Google recently revealed its plans to experiment with providing free, wireless Internet to billions of people by next year. Secretly developed within the Google X labs, “Project Loon” aims to send a ring of high-altitude balloons into orbit above the Southern Hemisphere. These balloons will have wireless transmitters that enable them to route Internet connection to cellular phones on the ground below.

At the EmTech Conference hosted by the MIT Technology Review, Astro Teller (head of Google X labs) explained that “if we can figure out a way to take the Internet to five billion people, that’s very valuable.” So far, they’ve had some limited success with early testing. Trials of Project Loon have taken place in New Zealand and Brazil, where local cellular providers have given Google access to their networks. It makes sense that the Southern Hemisphere is Google’s first target.

The Southern Hemisphere is host to densely populated countries that are also some of the least developed in terms of access to technology.
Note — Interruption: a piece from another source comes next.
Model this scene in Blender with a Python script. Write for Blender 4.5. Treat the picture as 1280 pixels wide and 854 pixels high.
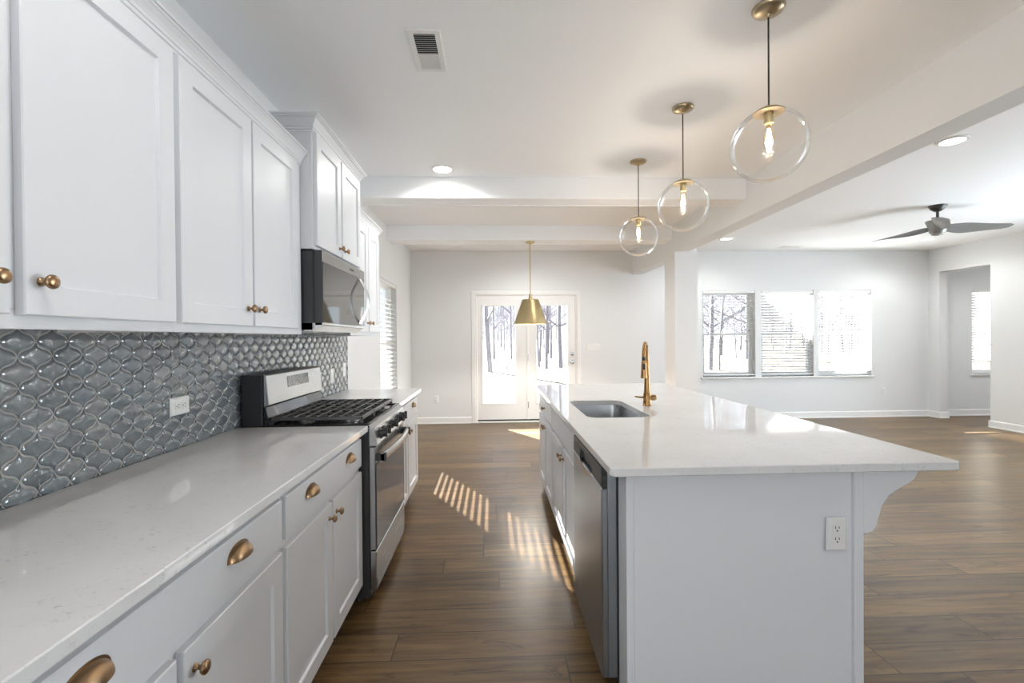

Therefore, this location presents an opportunity to provide the greatest benefit to the largest number of people in a single stroke. Southeast Asia, Southern and Central Africa, and South America will all stand to benefit greatly from Project Loon if it should succeed in its projected goals.

To function properly, the high-altitude balloons must be in the air almost constantly to provide a reliable signal for Internet users. They fly at about 60,000 feet, well above commercial airliners, and can maintain their height for nearly 100 days. They’re powered by solar energy, serving data to fixed antennas and mobile devices at varying rates.

Practical problems abound, like the number of balloons required and the reliability of weather patterns for predicting signal strength. Google would need a constant fleet of balloons to be launched in order to maintain a semi-permanent ring and this doesn’t even begin to account for the problems it could cause for air traffic as these balloons rise and fall through the sky. Accurately dubbed as one of the “moon-shot projects” at Google X labs, Project Loon shows great promise. But whether its ambition can overcome its significant challenges remains to be seen.